**Task instructions:** Write out the listing, please, but only from its first line through the line containing "S.render.resolution_x = 768;", exactly as given and without pictures.

_ _ _ _ _

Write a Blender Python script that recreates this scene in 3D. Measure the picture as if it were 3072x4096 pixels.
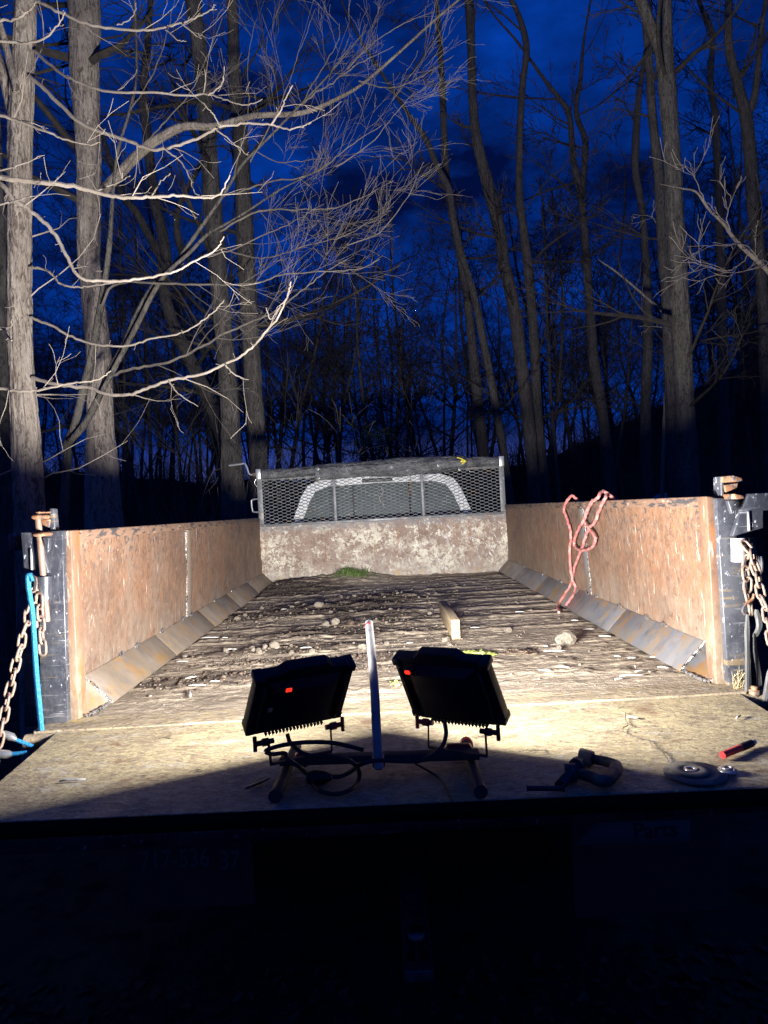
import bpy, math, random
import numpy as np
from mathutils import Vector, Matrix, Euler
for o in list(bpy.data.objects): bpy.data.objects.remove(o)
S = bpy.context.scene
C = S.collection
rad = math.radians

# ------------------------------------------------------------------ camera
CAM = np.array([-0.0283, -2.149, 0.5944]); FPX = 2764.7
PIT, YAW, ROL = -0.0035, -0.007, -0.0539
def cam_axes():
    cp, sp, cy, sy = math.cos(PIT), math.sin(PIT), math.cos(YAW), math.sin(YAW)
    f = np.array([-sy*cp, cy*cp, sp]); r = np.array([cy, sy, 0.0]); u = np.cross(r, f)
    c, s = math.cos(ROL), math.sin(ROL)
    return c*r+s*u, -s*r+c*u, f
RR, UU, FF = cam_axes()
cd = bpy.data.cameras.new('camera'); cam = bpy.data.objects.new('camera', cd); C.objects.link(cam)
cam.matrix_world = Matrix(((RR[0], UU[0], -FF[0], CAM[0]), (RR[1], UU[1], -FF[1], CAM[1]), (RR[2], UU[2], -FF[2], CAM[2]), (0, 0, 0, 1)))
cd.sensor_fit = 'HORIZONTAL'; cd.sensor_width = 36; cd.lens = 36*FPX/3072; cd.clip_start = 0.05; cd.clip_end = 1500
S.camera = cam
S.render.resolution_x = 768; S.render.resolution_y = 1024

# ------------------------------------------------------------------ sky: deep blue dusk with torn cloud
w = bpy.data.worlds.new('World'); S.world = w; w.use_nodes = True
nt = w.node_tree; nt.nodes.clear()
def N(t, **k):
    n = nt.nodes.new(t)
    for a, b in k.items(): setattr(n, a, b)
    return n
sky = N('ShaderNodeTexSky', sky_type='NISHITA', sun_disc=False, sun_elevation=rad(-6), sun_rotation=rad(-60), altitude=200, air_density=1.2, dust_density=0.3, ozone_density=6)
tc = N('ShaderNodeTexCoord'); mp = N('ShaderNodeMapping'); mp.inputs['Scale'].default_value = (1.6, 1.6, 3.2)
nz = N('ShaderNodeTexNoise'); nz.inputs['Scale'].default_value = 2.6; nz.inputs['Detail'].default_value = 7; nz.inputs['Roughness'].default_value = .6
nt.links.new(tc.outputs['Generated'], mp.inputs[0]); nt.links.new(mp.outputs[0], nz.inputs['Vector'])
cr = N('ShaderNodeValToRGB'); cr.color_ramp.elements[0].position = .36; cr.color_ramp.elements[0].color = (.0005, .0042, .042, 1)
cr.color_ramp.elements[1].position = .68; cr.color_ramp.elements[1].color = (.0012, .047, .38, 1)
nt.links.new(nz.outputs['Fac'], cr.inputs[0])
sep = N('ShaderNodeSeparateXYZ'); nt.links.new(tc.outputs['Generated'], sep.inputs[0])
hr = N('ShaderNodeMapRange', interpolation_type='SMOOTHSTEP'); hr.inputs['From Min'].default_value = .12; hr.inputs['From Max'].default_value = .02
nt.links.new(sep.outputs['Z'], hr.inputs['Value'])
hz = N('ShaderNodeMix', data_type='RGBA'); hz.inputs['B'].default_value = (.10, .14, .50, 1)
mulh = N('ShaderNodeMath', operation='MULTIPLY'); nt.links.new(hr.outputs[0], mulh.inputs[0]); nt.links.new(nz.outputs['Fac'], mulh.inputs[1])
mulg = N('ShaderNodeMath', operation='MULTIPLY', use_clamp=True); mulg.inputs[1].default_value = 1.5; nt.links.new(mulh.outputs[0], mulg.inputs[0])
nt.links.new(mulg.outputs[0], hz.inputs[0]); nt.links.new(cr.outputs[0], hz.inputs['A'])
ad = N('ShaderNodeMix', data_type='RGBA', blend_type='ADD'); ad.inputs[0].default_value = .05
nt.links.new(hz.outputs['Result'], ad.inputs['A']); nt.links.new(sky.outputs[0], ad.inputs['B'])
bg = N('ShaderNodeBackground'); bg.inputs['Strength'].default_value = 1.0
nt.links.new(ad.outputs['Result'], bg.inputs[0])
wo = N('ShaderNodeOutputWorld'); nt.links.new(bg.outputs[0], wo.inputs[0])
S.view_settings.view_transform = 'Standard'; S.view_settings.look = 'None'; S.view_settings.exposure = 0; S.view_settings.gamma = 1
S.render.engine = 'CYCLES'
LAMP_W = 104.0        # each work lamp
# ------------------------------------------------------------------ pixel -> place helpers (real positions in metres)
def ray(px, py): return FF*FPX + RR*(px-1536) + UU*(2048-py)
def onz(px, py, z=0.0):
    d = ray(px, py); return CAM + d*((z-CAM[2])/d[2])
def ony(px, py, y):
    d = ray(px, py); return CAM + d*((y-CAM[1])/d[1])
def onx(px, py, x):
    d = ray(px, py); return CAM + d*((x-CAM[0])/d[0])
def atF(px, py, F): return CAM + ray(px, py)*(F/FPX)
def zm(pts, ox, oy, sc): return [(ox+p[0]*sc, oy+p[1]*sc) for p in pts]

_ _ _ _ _

**Answer:**
Write a Blender Python script that recreates this scene in 3D. Measure the picture as if it were 3072x4096 pixels.
import bpy, math, random
import numpy as np
from mathutils import Vector, Matrix, Euler
for o in list(bpy.data.objects): bpy.data.objects.remove(o)
S = bpy.context.scene
C = S.collection
rad = math.radians

# ------------------------------------------------------------------ camera
CAM = np.array([-0.0283, -2.149, 0.5944]); FPX = 2764.7
PIT, YAW, ROL = -0.0035, -0.007, -0.0539
def cam_axes():
    cp, sp, cy, sy = math.cos(PIT), math.sin(PIT), math.cos(YAW), math.sin(YAW)
    f = np.array([-sy*cp, cy*cp, sp]); r = np.array([cy, sy, 0.0]); u = np.cross(r, f)
    c, s = math.cos(ROL), math.sin(ROL)
    return c*r+s*u, -s*r+c*u, f
RR, UU, FF = cam_axes()
cd = bpy.data.cameras.new('camera'); cam = bpy.data.objects.new('camera', cd); C.objects.link(cam)
cam.matrix_world = Matrix(((RR[0], UU[0], -FF[0], CAM[0]), (RR[1], UU[1], -FF[1], CAM[1]), (RR[2], UU[2], -FF[2], CAM[2]), (0, 0, 0, 1)))
cd.sensor_fit = 'HORIZONTAL'; cd.sensor_width = 36; cd.lens = 36*FPX/3072; cd.clip_start = 0.05; cd.clip_end = 1500
S.camera = cam
S.render.resolution_x = 768; S.render.resolution_y = 1024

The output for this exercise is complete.